Multifamily Investing VS. Alternative Investing Options Part 1

The differences may seem small at first, but savvy investors always have a preference.

While there’s surely an intrinsic benefit that comes from investing in the multifamily sector, strong financial returns are the reason that most people invest. In that respect, you might be asking: Why invest in multifamily? Why not just buy stocks and bonds? Or perhaps invest in single-family homes or an office building? Well, the truth is that multifamily investing isn’t for everyone, but it is a fantastic option for many people. In this series, we’ll compare multifamily investing to placing funds in several other popular types of investments, including other types of commercial real estate, single-family homes (and multifamily with less than 5 units), REITs, stocks and bonds, and private equity.

Multifamily vs. Other Types Of Commercial Real Estate 

First off, it should be stated that multifamily is the largest sector in commercial real estate, and, in general, has the most stable demand. Nearly half of all commercial real estate funding goes to multifamily investments. In essence, while businesses may see increased or decreased needs based on economic and market factors, people will always need somewhere to live. Keep in mind that some of the most popular types of non-multifamily commercial real estate include the major sectors of industrial, office, and retail properties, as well as smaller niche sectors, such as hotels, parking garages, and even marinas. 

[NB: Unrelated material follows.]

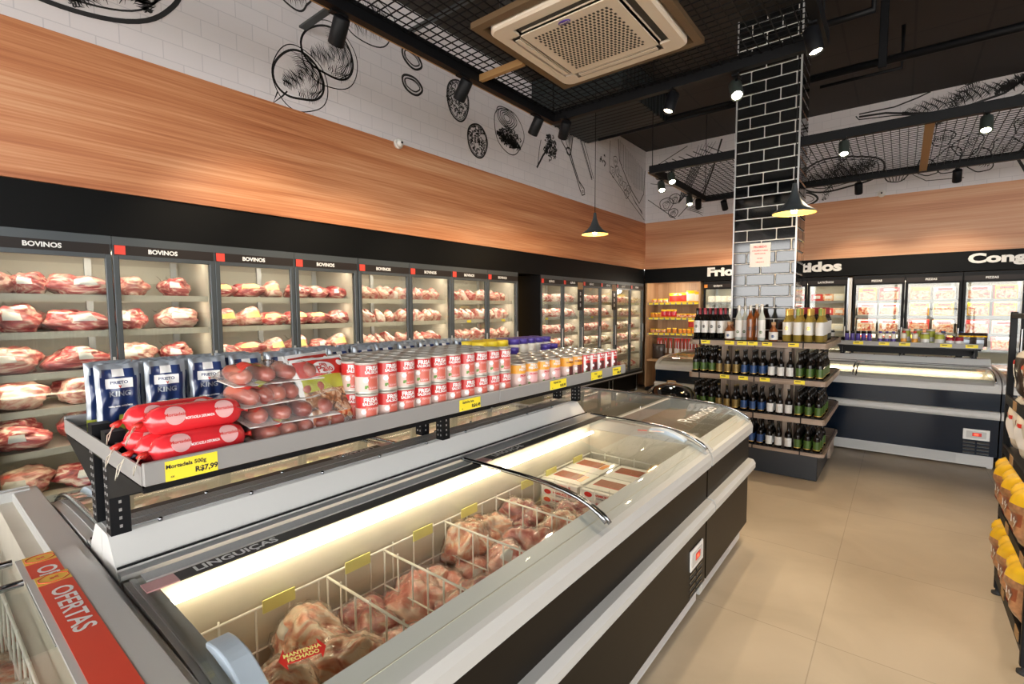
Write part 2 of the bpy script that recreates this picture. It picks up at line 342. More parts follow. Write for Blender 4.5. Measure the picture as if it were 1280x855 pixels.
def tag(o, label=None, cat=None, group=None, kind=None):
    if label: o['label'] = label
    if cat: o['category'] = cat
    if group: o['group'] = group
    if kind: o['kind'] = kind
    return o
def empty(name, loc, label, cat, group=None, rz=0):
    o = bpy.data.objects.new(name, None); COL.objects.link(o); o.location = loc; o.rotation_euler.z = rz; o.empty_display_size = .05
    return tag(o, label, cat, group)
KIDS = {}
def kids(o):
    return [c for c in o.children]
def copy_tree(o, parent=None, lights=True):
    c = o.copy(); COL.objects.link(c)
    if parent: c.parent = parent
    for ch in kids(o): copy_tree(ch, c)
    return c
ALLP = []
def proto(o): ALLP.append([o, False]); return len(ALLP)-1
def place(pid, loc, rot=(0, 0, 0), label=None, group=None, scale=None, name=None):
    """first use moves the prototype itself, afterwards copies of it"""
    p = ALLP[pid]
    if not p[1]: p[1] = True; o = p[0]
    else: o = copy_tree(p[0])
    o.location = loc; o.rotation_euler = rot
    if scale is not None: o.scale = (scale,)*3 if not isinstance(scale, (tuple, list)) else scale
    if label: o['label'] = label
    if group: o['group'] = group
    return o
def struct(o): o['kind'] = 'structure'; return o
def light(kind, name, loc, power, col, parent=None, size=None, sy=None, rot=None, spot=None, blend=.6, radius=.03):
    d = bpy.data.lights.new(name, kind); d.energy = power; d.color = col
    if kind == 'AREA':
        d.shape = 'RECTANGLE'; d.size = sy; d.size_y = size      # long side along y
    else: d.shadow_soft_size = radius
    if kind == 'SPOT': d.spot_size = spot; d.spot_blend = blend
    o = bpy.data.objects.new(name, d); COL.objects.link(o); o.location = loc
    if parent: o.parent = parent
    if rot: o.rotation_euler = rot
    return o
ORD = ['first', 'second', 'third', 'fourth', 'fifth', 'sixth', 'seventh', 'eighth', 'ninth', 'tenth', 'eleventh', 'twelfth', 'thirteenth', 'fourteenth', 'fifteenth', 'sixteenth']
WARM = (1, .80, .56); WARMW = (1, .90, .74)
def basis(xv, yv, loc):
    x = Vector(xv); y = Vector(yv); z = x.cross(y); M = Matrix.Identity(4)
    for i in range(3): M[i][0] = x[i]; M[i][1] = y[i]; M[i][2] = z[i]; M[i][3] = loc[i]
    return M
def face_x(loc): return basis((0, 1, 0), (0, 0, 1), loc)      # readable from +x
def face_my(loc): return basis((1, 0, 0), (0, 0, 1), loc)     # readable from -y

# ------------------------------------------------------------------ room shell
WX, WY, HC = -4.0, 9.25, 4.67
struct(MB().box(-5, 9, -14, 10.2, -.1, 0, 'floor_tile').build('floor'))
struct(MB().box(-5, 9, -4.5, 10.2, HC, HC+.15, 'ceiling_dark').build('ceiling'))

class Ink:
    """ribbons of printed ink lying on a wall; P maps wall (u, v) to the room"""
    def __init__(s, mb, P): s.mb = mb; s.P = P; s.R = random.Random(3)
    def line(s, pts, w=.01, closed=False, taper=False):
        n = len(pts)
        if closed: pts = list(pts)+[pts[0]]; n += 1
        V = []; 
        for k in range(n):
            a = pts[max(0, k-1)]; b = pts[min(n-1, k+1)]
            if closed and k in (0, n-1): a = pts[-2]; b = pts[1]
            dx, dy = b[0]-a[0], b[1]-a[1]; L = math.hypot(dx, dy) or 1; ww = w/2*(1 if not taper else math.sin(PI*(k+.3)/(n-.4)))
            V += [s.P(pts[k][0]-dy/L*ww, pts[k][1]+dx/L*ww), s.P(pts[k][0]+dy/L*ww, pts[k][1]-dx/L*ww)]
        s.mb.add(V, [(2*k, 2*k+1, 2*k+3, 2*k+2) for k in range(n-1)], 'ink')
    def blob(s, c, rx, ry, rot=0, wob=.06, w=.012, ph=0, n=48, lobes=(3, 5)):
        pts = []
        for i in range(n):
            a = 2*PI*i/n; r = 1+wob*(math.sin(lobes[0]*a+ph)+.6*math.sin(lobes[1]*a+2*ph+1))
            x, y = rx*r*math.cos(a), ry*r*math.sin(a); pts.append((c[0]+x*math.cos(rot)-y*math.sin(rot), c[1]+x*math.sin(rot)+y*math.cos(rot)))
        s.line(pts, w, True); return pts
    def hatch(s, c, rx, ry, rot, n, w=.006, curve=.2, fill=1., wave=.03):
        for i in range(n):
            t = -1+2*(i+.5)/n; h = math.sqrt(max(0, 1-t*t))*s.R.uniform(.55, .95)*fill; o = s.R.uniform(-.1, .1)
            pts = []
            for k in range(11):
                q = -1+k/5; x = rx*(t*.93+curve*(1-q*q)*.5*(1-abs(t))+wave*math.sin(6*q+i)); y = ry*(q*h+o*(1-h))
                pts.append((c[0]+x*math.cos(rot)-y*math.sin(rot), c[1]+x*math.sin(rot)+y*math.cos(rot)))
            s.line(pts, w*s.R.uniform(.6, 1.7), taper=True)
    def speck(s, c, rx, ry, n, sz=.03):
        for i in range(n):
            a = s.R.uniform(0, 2*PI); r = math.sqrt(s.R.random())*.9; x = c[0]+rx*r*math.cos(a); y = c[1]+ry*r*math.sin(a); b = s.R.uniform(0, PI)
            L = s.R.uniform(.4, 1.2)*sz; s.line([(x, y), (x+L*math.cos(b), y+L*math.sin(b)), (x+L*math.cos(b+.9)*1.3, y+L*math.sin(b+.9)*1.3)], sz*.45)
    def disc(s, c, rx, ry, rot=0):
        s.blob(c, rx, ry, rot, .02, .02); s.blob(c, rx*.9, ry*.9, rot, .03, .008); s.speck(c, rx, ry, 130, .028)
    def ring(s, c, rx, ry, rot=0):
        s.blob(c, rx, ry, rot, .03, .022); s.blob(c, rx*.74, ry*.62, rot, .04, .014); s.blob((c[0]+.01, c[1]-.01), rx*.88, ry*.84, rot, .03, .006)
    def shell(s, c, r, rot):
        s.blob(c, r*1.15, r*1.25, rot, .03, .008, ph=1)
        c2 = (c[0]-.06*r, c[1]+.12*r)
        s.blob(c2, r*.95, r*1.02, rot, .10, .018, ph=.5, lobes=(2, 3))
        for k in range(15):
            pts = []
            for i in range(30): a = -1.2+k*.12+(3.6-k*.12)*i/29; q = (.90-.055*k)*(1+.10*math.sin(2*a+.5)+.03*math.sin(9*a+k)); pts.append((c2[0]+r*q*math.cos(a+rot), c2[1]+r*q*1.08*math.sin(a+rot)))
            s.line(pts, .0065 if k % 3 else .011, taper=True)
        s.hatch((c2[0]-.25*r, c2[1]-.2*r), r*.55, r*.5, rot+.9, 22, .006)
        s.hatch((c[0]+.35*r, c[1]-.5*r), r*.5, r*.4, rot+.5, 14, .005)

def wall_l():
    mb = MB()
    mb.box(WX-.12, WX, -4.5, WY+.12, 3.30, HC, 'wall_print')
    I = Ink(mb, lambda u, v: (WX+.003, u, v))
    # dish at top left
    I.blob((.86, 3.72), .50, .24, .22, .03, .03); I.blob((.86, 3.735), .44, .19, .22, .05, .012); I.hatch((.80, 3.72), .45, .19, .22, 44, .011); I.hatch((.9, 3.74), .3, .14, 1.1, 40, .010); I.hatch((.65, 3.68), .2, .14, .6, 30, .012); I.hatch((1.1, 3.78), .18, .13, 2.0, 26, .012)
    I.blob((1.12, 3.78), .12, .10, .4, .08, .016); I.hatch((1.12, 3.78), .12, .1, .3, 10, .01)
    I.shell((2.22, 3.56), .21, -.3); I.line([(2.02, 3.40), (1.98, 3.30), (2.06, 3.38), (2.10, 3.43)], .012)
    I.shell((2.50, 3.86), .23, -.6)
    I.blob((2.18, 4.25), .15, .13, 0, .08, .016); I.hatch((2.18, 4.25), .15, .13, .4, 16, .01)
    I.blob((2.9, 4.35), .32, .22, .2, .06, .012); I.hatch((2.9, 4.35), .3, .2, .4, 30, .008)
    I.ring((3.42, 4.19), .13, .085, -.3); I.ring((3.42, 3.93), .13, .085, -.1)
    for k in range(9):
        a = .2+k*.33; I.line([(3.95+.05*k, 4.45), (3.95+.05*k+.18*math.cos(a), 4.45-.22*abs(math.sin(a))-.02*k), (3.95+.05*k+.26*math.cos(a), 4.42-.34*abs(math.sin(a)))], .016, taper=True)
    I.disc((4.08, 3.99), .17, .22); I.disc((4.40, 3.63), .17, .19)
    # onion and bread heap
    I.blob((5.0, 3.90), .30, .27, -.1, .04, .012); I.hatch((5.0, 3.78), .26, .10, -.15, 30, .018); I.speck((5.0, 3.8), .25, .12, 90, .04)
    for k in range(5): I.blob((4.95, 4.05), .20-.035*k, .12-.02*k, -.1, .04, .012)
    # sprig
    I.line([(5.60, 3.58), (5.75, 3.78), (5.95, 3.98)], .03); I.line([(5.62, 3.60), (5.66, 3.85), (5.70, 3.98)], .012)
    I.speck((5.95, 3.92), .17, .2, 70, .045)
    # cleaver and steel
    I.line([(6.15, 4.55), (6.22, 4.1), (6.45, 3.93), (6.62, 3.7), (6.75, 3.5), (6.82, 3.42), (6.9, 3.45), (6.88, 3.53), (6.72, 3.62), (6.55, 3.85), (6.48, 3.98), (6.55, 4.3), (6.5, 4.6)], .022)
    I.line([(6.28, 4.5), (6.34, 4.12), (6.5, 3.93), (6.68, 3.66), (6.8, 3.52)], .012); I.blob((6.42, 4.0), .06, .05, 0, .05, .025); I.blob((6.84, 3.48), .018, .018, 0, 0, .012); I.hatch((6.4, 4.25), .12, .25, .1, 12, .009)
    I.line([(6.62, 4.6), (6.72, 4.3), (6.9, 4.02), (7.12, 3.72), (7.18, 3.75), (6.98, 4.08), (6.8, 4.34), (6.78, 4.6)], .014); I.line([(6.7, 4.4), (6.85, 4.15), (7.13, 3.74)], .022)
    I.speck((7.5, 4.1), .16, .14, 5, .07); I.speck((7.05, 4.5), .12, .1, 20, .05)
    # cutting board with vegetables
    I.line([(7.75, 4.5), (7.72, 3.98), (8.55, 3.62), (9.2, 3.36)], .014); I.line([(8.05, 4.60), (8.1, 4.25), (8.55, 3.85), (8.95, 3.64), (9.15, 3.85), (9.2, 4.3)], .022)
    for k in range(15): I.line([(8.12+.07*k, 4.6-.02*k), (8.13+.07*k, 4.22-.036*k+(max(0, k-9)*.035))], .011)
    for i, (a, b) in enumerate(((7.95, 4.2), (8.02, 4.05), (7.85, 4.0), (8.15, 3.92), (8.32, 3.85), (8.4, 3.72), (8.5, 3.82))):
        I.blob((a, b), .07, .09, .3*i, .12, .012, ph=i); I.hatch((a, b), .05, .06, i, 5, .006)
    for k in range(7): I.line([(8.55+.03*k, 3.78-.02*k), (8.78+.03*k, 3.62-.012*k), (9.1, 3.5-.01*k)], .012, taper=True)
    struct(mb.build('wall_left', fix=False))
    struct(MB().box(WX-.12, WX+.012, -4.5, WY, 2.41, 3.30, 'wood_y').build('trim_1'))
    struct(MB().box(WX-.12, WX-.01, -4.5, WY, 2.125, 2.41, 'fascia_black').build('trim_2'))
    struct(MB().box(WX-.95, WX-.85, -4.5, WY+.8, 0, 2.41, 'niche_wood').box(WX-.86, WX-.11, -4.5, WY+.8, 2.28, 2.41, 'fascia_black').build('wall_left_lower'))
wall_l()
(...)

Multifamily vs. Industrial 

In today’s commercial real estate market, industrial is second only to multifamily when it comes to popularity and performance. Industrial real estate has both benefits and drawbacks when compared to multifamily. First, it should be noted that far fewer lending options are available for industrial properties when compared to multifamily ones; for instance, Fannie Mae and Freddie Mac multifamily loans, as well as HUD/FHA multifamily loans are not available for industrial properties. Industrial tenants tend to lease properties for far longer periods (5-10 years+) than multifamily tenants (most apartments operate on one-year leases). This is usually great during the first few years of a lease, as there is zero turnover or new leasing costs. However, things can turn more stressful as a lease nears its expiration date, as the cost of a single vacancy in an industrial property far outweighs the cost of a vacancy for a multifamily property. Leasing aside, industrial properties generally cost far less to manage; unless a large industrial tenant wants some form of tenant improvement as a condition for signing the lease, most tenants would simply prefer you to stay out of their hair. Plus, since many industrial tenants sign net, double net, or triple net leases, they will often take care of a large portion of the tax and maintenance costs. While industrial real estate does have a lot of benefits, it can be more difficult to invest in it (compared to multifamily), particularly if you don’t have a lot of upfront capital. Part of this may be due to the fact that there are simply fewer syndicators as well as fewer networks of investors operating in the industrial sector as compared to multifamily.

Multifamily vs. Office 

The office sector is usually the third-largest commercial real estate sector after the multifamily and industrial sectors. In contrast to multifamily real estate, office real estate is often less time-intensive, though it’s significantly riskier. When compared with multifamily tenants, office tenants (like industrial ones) are comparatively much larger, so one vacancy can still hurt overall rental income far more than it would for a multifamily property. 

When compared to industrial investments, office property investments are somewhat riskier, though they can be quite profitable. Though office tenants still generally sign 5-10+ year leases, they can be far more mercurial than industrial clients. It’s relatively easy for office-based companies to decide to move offices, hire virtual employees or downsize, while it’s somewhat harder for an industrial company to do so. Plus, the office industry has recently been shaken up by shared workspaces like WeWork, which could be making it far less palatable for a company to sign a traditional 5-year lease on office space. No similar market disruptions have occurred in the multifamily space.